Cal State San Marcos announced Thursday the creation of an engineering program thanks to more than $1.5 million in donations from local companies and their employees.
The university will begin its bachelor of science in software engineering this fall and plans to offer a degree in electrical engineering in fall 2019.
The engineering department is being created with a $1.5 million donation from Carlsbad communications company Viasat and its employees and a $100,000 gift from Hunter Industries of San Marcos, Cal State San Marcos President Karen Haynes announced in her annual address on Thursday.
"Viasat and Hunter Industries are sending a strong message that an investment in CSUSM is a strong one, with qualified, workforce-ready graduates as the almost-immediate return," Haynes said. "Together we are stepping forward to expand the boundaries of what is possible, for our university and for our region."
The school also received a $6 million, five-year federal grant last year that will help it develop engineering curriculum.
Viasat's gift will go toward creating the future Viasat Engineering Pavilion, which will feature renovated classroom and lab space, new equipment and instruments. Hunter Industries' gift will go toward the creation of a design lab, which Haynes described as a hub of collaboration, hands-on design and innovation.

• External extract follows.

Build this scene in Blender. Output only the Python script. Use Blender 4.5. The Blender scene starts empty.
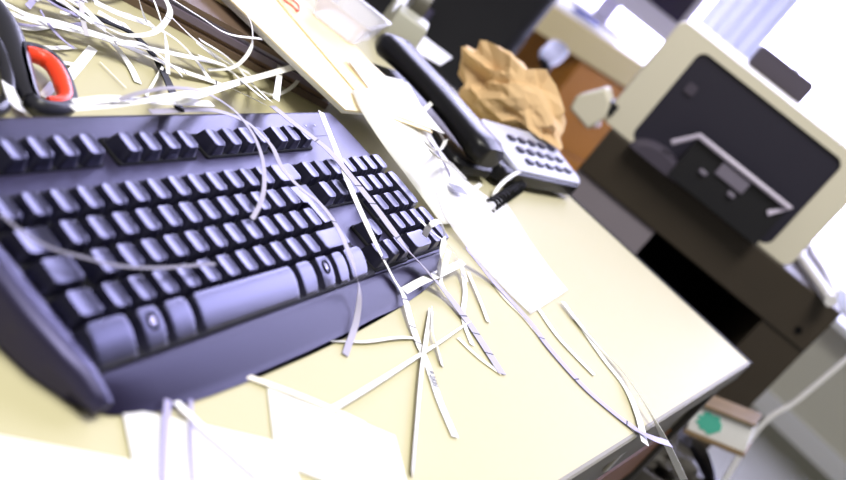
import bpy, bmesh, math, random
from mathutils import Vector, Matrix, noise

# ------------------------------------------------------------------ camera
F_PX = 1066.36
CAM = Vector((-1.2538, -0.0653, 1.0395))
W = Matrix(((0.47006678, -0.02505228, 0.88227524),
            (-0.66378393, -0.66887273, 0.33466426),
            (0.58174575, -0.74295468, -0.33104415)))       # columns: camera right, down, forward
scene = bpy.context.scene
col = scene.collection
cam_data = bpy.data.cameras.new('camera')
cam_data.sensor_width = 36.0
cam_data.sensor_fit = 'HORIZONTAL'
cam_data.lens = F_PX / 846 * 36
cam_data.clip_start = 0.02
cam_data.clip_end = 60
cam_data.dof.use_dof = True
cam_data.dof.focus_distance = 0.80
cam_data.dof.aperture_fstop = 5.6
cam = bpy.data.objects.new('camera', cam_data)
col.objects.link(cam)
cx, cy, cz = W.col[0], -W.col[1], -W.col[2]
cam.matrix_world = Matrix(((cx[0], cy[0], cz[0], CAM[0]), (cx[1], cy[1], cz[1], CAM[1]), (cx[2], cy[2], cz[2], CAM[2]), (0, 0, 0, 1)))
scene.camera = cam
# ------------------------------------------------------------------ world, daylight, exposure
world = bpy.data.worlds.new('world')
scene.world = world
world.use_nodes = True
wb = world.node_tree.nodes['Background']
wb.inputs['Color'].default_value = (1.0, 0.96, 0.90, 1)
wb.inputs['Strength'].default_value = 0.14
def area(name, loc, direction, sx, sy, power, color):
    d = bpy.data.lights.new(name, 'AREA')
    d.shape = 'RECTANGLE'; d.size = sx; d.size_y = sy; d.energy = power; d.color = color
    o = bpy.data.objects.new(name, d); col.objects.link(o)
    o.location = loc; o.visible_camera = True
    o.rotation_euler = Vector(direction).to_track_quat('-Z', 'Y').to_euler()
    return o
area('window_daylight', (2.98, 1.15, 2.22), (-1, 0, 0), 4.2, 3.55, 350, (0.66, 0.65, 1.0))
area('added_overhead_fill', (-.95, -.05, 2.75), (0, 0, -1), 1.3, .6, 33, (1.0, 0.97, 0.90))  # unseen overhead light, added to brighten the near desk evenly
scene.view_settings.view_transform = 'Standard'
scene.view_settings.look = 'None'
scene.view_settings.exposure = 1.02
scene.view_settings.gamma = 1
scene.view_settings.use_curve_mapping = False

# ------------------------------------------------------------------ helpers
S = 0.01905
KBR = Matrix(((0.99004542, 0.13969911, -0.01715289),
              (0.14074822, -0.98266577, 0.12065619),
              (0.0, -0.12186934, -0.99254615)))
KBT = Vector((-0.92378124, 0.22136234, 0.78328644))
KROT = Matrix((KBR.col[0], -KBR.col[1], -KBR.col[2])).transposed()    # local right, back, up of the sloping keyboard
KM = KROT.to_4x4(); KM.translation = KBT
DESK = 0.75

def at(px, py, z=None, X=None, Y=None):
    """point of the place on a level plane z (or upright plane X / Y) along a sight line"""
    d = W @ Vector(((px - 423) / F_PX, (py - 240) / F_PX, 1))
    if z is not None: s = (z - CAM.z) / d.z
    elif X is not None: s = (X - CAM.x) / d.x
    else: s = (Y - CAM.y) / d.y
    return CAM + s * d
def on_plane(px, py, p, n):
    d = W @ Vector(((px - 423) / F_PX, (py - 240) / F_PX, 1))
    return CAM + d * ((p - CAM).dot(n) / d.dot(n))
def resting(px, py, h):
    """point h above the key tops where the keyboard lies, else h above the desk"""
    n = KROT.col[2]
    P = on_plane(px, py, KBT + n * h, n)
    q = KROT.transposed() @ (P - KBT)
    u, v = q.x / S, -q.y / S
    if -1.4 < u < 22.9 and -3.85 < v < 4.2: return P
    if -1.4 < u < 22.9 and 4.2 <= v < 5.9:
        hh = h - 0.0085 - 0.011 * ((v - 4.2) / 1.5) ** 1.6
        P2 = on_plane(px, py, KBT + n * hh, n)
        if P2.z > DESK + h: return P2
    return at(px, py, z=DESK + h)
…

Matt Sanford of the San Diego’s Regional Economic Development Corporation said, “CSU San Marcos’ newly founded engineering program will fuel innovation in North County and throughout the region at a time when engineers are more in demand than ever and demand easily exceeds supply. Combined with their outstanding graduate retention rate, this is absolutely the program that is needed to help North County be competitive moving forward.”
In her annual Report to the Community Haynes said state funding for the public university has fallen from covering 80 percent of their budget when they opened in the 1990s to about 55 percent, making community and corporate support increasingly important.
Haynes said more than half the students who graduate from Cal State San Marcos are first generation graduates. At a time when student debt averages $37,000 nationwide, the average CSUSM student debt is $15,000, less than half the national average.
“We are — as a state and nation — moving closer to a public system of two classes of education: one for those who can afford it and another for those who can’t.” Haynes said. “We are clearly bucking the trend in higher education to focus only on the elite ‘legacy’ students because we know that higher education is a powerful engine of upward mobility.”